Friday, August 6, 2010

What are you?

If someone asked you that question.....what would your answer be?

Funny, I've been thinking about this recently and have decided I would describe myself as Nerdy, Romantic, and Sentimental.

Nerdy:
I never would have admitted to this earlier in my life, but just in the past few years discovered how much I love knowledge, learning, and trying to figure things out. Probably some of it happens to be because I married a nerdy guy.....or maybe I finally found out for myself who I was instead of what I thought I wanted to be??? My love is touring museums, learning the history of the places we visit, and challenging my brain with trivia. There is so much out there to learn and I want to make sure I go everywhere and learn everything!



Romantic:
I love quiet moments and special time with my husband. Funny as it sounds, it doesn't have to be a lavish meal, formal clothes, or exotic location for us to have a romantic moment. Sometimes it's just the simplest of places, a funny joke, or a cheap pizza and we have a great time. I've recently started keepsaking some of the more simple parts of our travels (which will appear in a future blog), but looking back at the pictures and treasures I collected on these trips make me smile. It doesn't take a lot to romance me -- just a special and quiet moment alone with my husband, wherever that may be!



Sentimental:
This is probably the biggest descriptor of me. I love memories, keepsakes, and photos. I love sitting around and discussing the fun I have shared with friends and family. I love to spend the afternoon looking through my old cedar chest at the artwork of my children in elementary school, the pictures from high school, our old family photos and smile at all the memories and happy times.
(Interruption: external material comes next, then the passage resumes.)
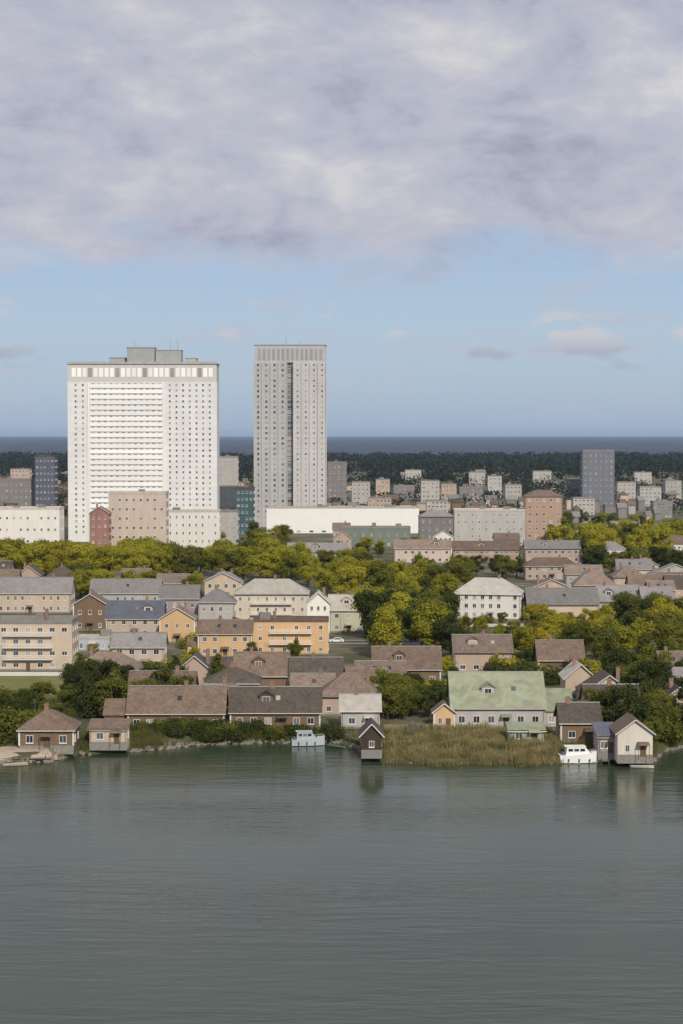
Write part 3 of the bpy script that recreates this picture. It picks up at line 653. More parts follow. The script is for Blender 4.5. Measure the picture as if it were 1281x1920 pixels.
H(1060, 1118, 1318, 5.5, 'beige gabled house right of the green roofed barn', 'beige house by the barn', W_BEIGE, T_PALE, 'gy', 3, 10)
H(1052, 1126, 1392, 4, 'dark roofed house behind the white boat', 'dark roofed house behind the boat', W_BROWN, T_DARK, 'gx', 3, 9)
H(640, 712, 1366, 3.8, 'pale grey house by the mouth of the inlet', 'pale grey inlet house', W_GREY, T_PALE, 'gx', 2.6, 8)
H(678, 716, 1410, 3.2, 'dark timber boat shed at the mouth of the inlet', 'dark timber boat shed', W_DARKW, T_DARK, 'gy', 2.0, 8, chimney=0, door=False, cols=1, name='boat_shed', cat='shed')
H(814, 852, 1366, 3.4, 'tiny sandy hut left of the green roofed barn', 'tiny sandy hut', W_SAND, T_BROWN, 'gy', 1.6, 5, chimney=0, name='hut', cat='hut')
H(955, 1020, 1394, 2.6, 'pale green garden shed before the barn', 'pale green garden shed', wallc('shed_green', 150, 158, 136), T_GREEN, 'shed', .8, 4, chimney=0, name='shed', cat='shed')
H(1158, 1224, 1419, 4.4, 'pale cream boathouse with a gable towards the water beside the white boat', 'pale cream boathouse', wallc('pale_cream', 208, 200, 188), T_BROWN, 'gy', 2.4, 9, chimney=0, name='boathouse', cat='boathouse')
H(1122, 1156, 1412, 3.2, 'low slate roofed shed leaning on the pale cream boathouse', 'low slate shed', W_PINK, T_SLATE, 'shed', 1.4, 7, chimney=0, name='shed', cat='shed')
rnd = random.Random(61)                                            # distant blocks of flats on the plain
for k, (x, y, wp, yt) in enumerate(((660, 946, 34, 905), (705, 940, 26, 900), (738, 936, 40, 912), (790, 950, 34, 902), (828, 938, 28, 908), (862, 946, 44, 915), (915, 934, 26, 893), (948, 950, 30, 910), (1062, 944, 28, 900), (1158, 936, 34, 905), (1200, 950, 40, 914), (1248, 938, 30, 902), (20, 930, 36, 880), (416, 940, 40, 905), (690, 968, 44, 935), (800, 975, 40, 940), (1075, 966, 40, 935), (1225, 972, 36, 942), (880, 912, 30, 886), (1000, 910, 34, 884), (760, 908, 30, 882), (1190, 908, 32, 886))):
    col = rnd.choice(((W_MID, 'grey'), (W_GREY, 'pale grey'), (W_PINK, 'grey pink')))
    dn = rnd.choice(('low', 'long')) if wp > 33 else 'narrow'
    FARBLK.append((house(x, x + wp, y, top(y, yt), '', '', col[0], T_GREY, 'flat', 1.5, 14, chimney=0, door=False, cat='building', name='apartment_block', cols=max(3, wp // 7), floors=max(3, (y - yt) // 7), ww=1.6), f'{dn} {col[1]} block of flats on the far plain', x, ground(x, y).y)); HOUSES.pop()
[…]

I love creating new memories and documenting the times so that other members of my family will someday be able to remember the fun and joy from those photos. I seem to be the "gatekeeper" of memories in my family. A position that I love and want generations from now to enjoy. This task is especially difficult since I have lived with all men -- and they are not really into that. Hopefully, they will marry and their wives will convince them otherwise!



I lead a blessed life. Sometimes I don't feel like it when I'm overly stressed and overly worked....but when I really look deep into my life I see that I can't let the small stuff stress me out. I am very thankful for the people in my life, the roads that I have traveled to get where I am, and the endless possibilities that still await me.